Monday, April 15, 2024

NHCS explains why Israeli song was pulled from chorus concert

The DA along with Sheriff have requested an outside investigation into allegations against New Hanover County Schools administration. (Port City Daily photo/Johanna Ferebee)
New Hanover County Schools has issued an explanation for why it pulled an Israeli song from its All County Chorus concert. (Port City Daily/file photo)

NEW HANOVER COUNTY — A recent student chorus concert has become another hotbed for controversy over the Israeli-Palestinian conflict.

READ MORE: School board candidate’s dropout related to pro-Palestine post, Democratic infighting

The New Hanover County All County Chorus concert, where students from all of the county’s schools gather to perform, took place Feb. 17. Missing from the elementary school program was the song “BaShana HaBa’a” a 1970 Israeli song lamenting the death of an Israeli soldier. 

Port City Daily learned participants from each elementary school were given six songs to prepare for the concert, according to a source who wished to remain anonymous. This person said at the end of January, teachers and participants were notified that “BaShana HaBa’a” was to be removed from the program without explanation. 

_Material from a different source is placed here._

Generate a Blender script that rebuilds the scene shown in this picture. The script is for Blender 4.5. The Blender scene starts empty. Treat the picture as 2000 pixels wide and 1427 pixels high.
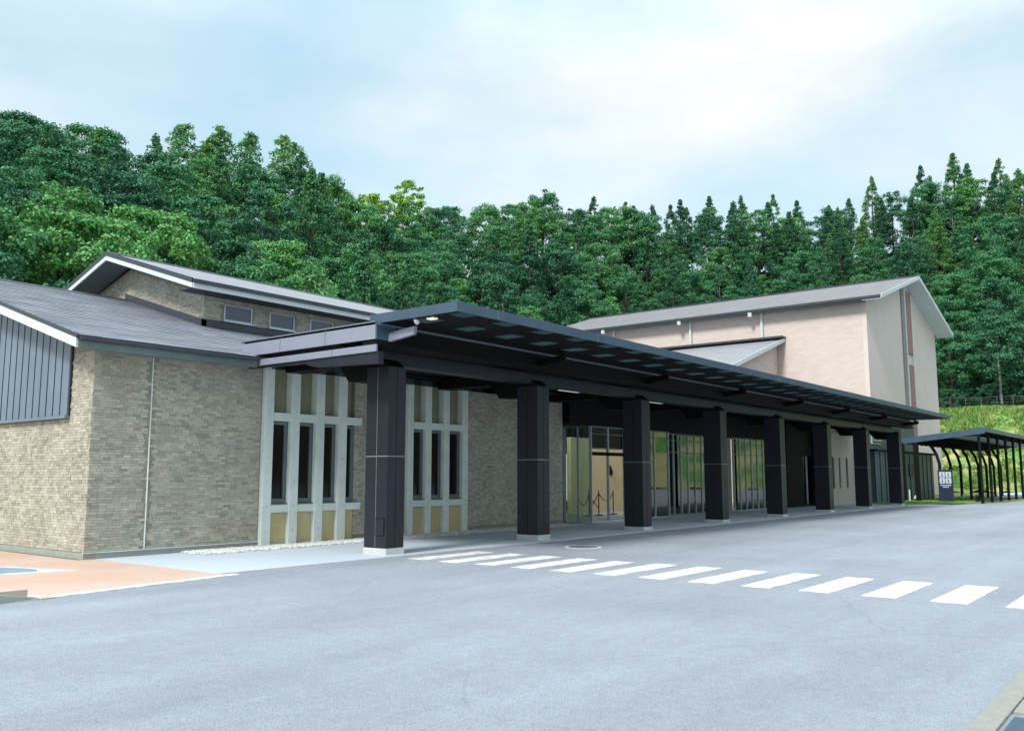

Thereafter, at the Feb. 20 NHCS policy committee meeting, school board member Pat Bradford said she had been notified of the situation. She used the incident as a precursor to an attempt to amend policy to limit displayed material to the content about the U.S., North Carolina, New Hanover County, school name, mascot, and the improved curriculum. Board member Stephanie Kraybill said the song removal would not fall under the purview of that policy. 

Bradford cited a notice sent to school music teachers that states: “In the effort to maintain the safety, inclusion and consideration of all New Hanover County students, it’s in our best interest to remove this from the program.” 

According to the district, the decision to withdraw “BaShana HaBa’a” was made after a family of one student singer notified the district of the context of the song. 

“BaShana HaBa’a” was written by Nurit Hirsch and Ehud Manor in memory of the latter’s younger brother Yehuda Weiner, killed during Israeli military service in 1968. The lyrics do not allude to the death directly, instead stating: “next year we will spread out our hands towards the radiant light” and “a white heron like a light will spread her wings and within them the sun will rise.”

The removal of the song comes as Israel enters its fifth month of fighting Hamas militants in Gaza, a Palestinian territory that has an extensive history of conflict with Israel. The most recent conflict began Oct. 7, 2023, when Hamas militants from Gaza, one of two Palestinian territories, invaded Israel, took over a hundred people hostage, and murdered 1,200 people, mostly civilians, according to Israeli officials. 

Israel continues to lay siege to Gaza in response, the most recent violence occuring on Feb. 29, when Israeli troops opened fire on a crowd of people waiting for aid in Gaza City, killing over 100 people and wounding at least 700 more. 

The Gazan Health Ministry is now reporting more than 30,000 Palestinians have been killed in Gaza since the start of the war, while more than double that have been wounded. The Health Ministry does not differentiate between civilians and combatants in its figures but reports around two-thirds of the Gazans killed were women and children.

NHCS spokesperson Christina Beam said the decision to remove the Israeli song was made on Friday, Feb. 2, and shared with school music teachers on Tuesday, Feb. 6. 

“While “BaShana HaBa’a” was not selected for the All County Chorus performance, elementary music teachers were told they are welcome to continue teaching it and incorporating it into other performances because of its cultural value,” Beam said. 

She also told PCD that some elementary schools have been seeing an increase in derogatory language, cultural slurs, and bullying among 4th- and 5th-grade students, which also informed the decision to nix the song.

Carolina Beach and Bellamy elementaries have recently addressed the use of inappropriate language among some students. The principals sent home identical letters with upper-grade students asking parents to have conversations about being respectful and kind to their peers. 

Per the letter, school staff have found that many of the instances of foul language stem from “exposure to inappropriate content on platforms like YouTube and other social media channels.”

The letter urges parents to take an active role in monitoring their child’s internet and social media usage and have open conversations about the impact of language. 

Beam said Carolina Beach and Bellamy elementaries  share a social worker, who has told Beam that anecdotally among colleagues she’s heard of these behavioral challenges at other schools as well. Beam added the district does not have any reports or releasable records to share regarding the increased incidents.

The All County Chorus song removal is not the first time the international conflict has influenced New Hanover County Schools; a Democratic school board candidate, Cynthia Munoz, dropped out of the race in January after facing backlash from her own party members over her support for pro-Palestinian causes.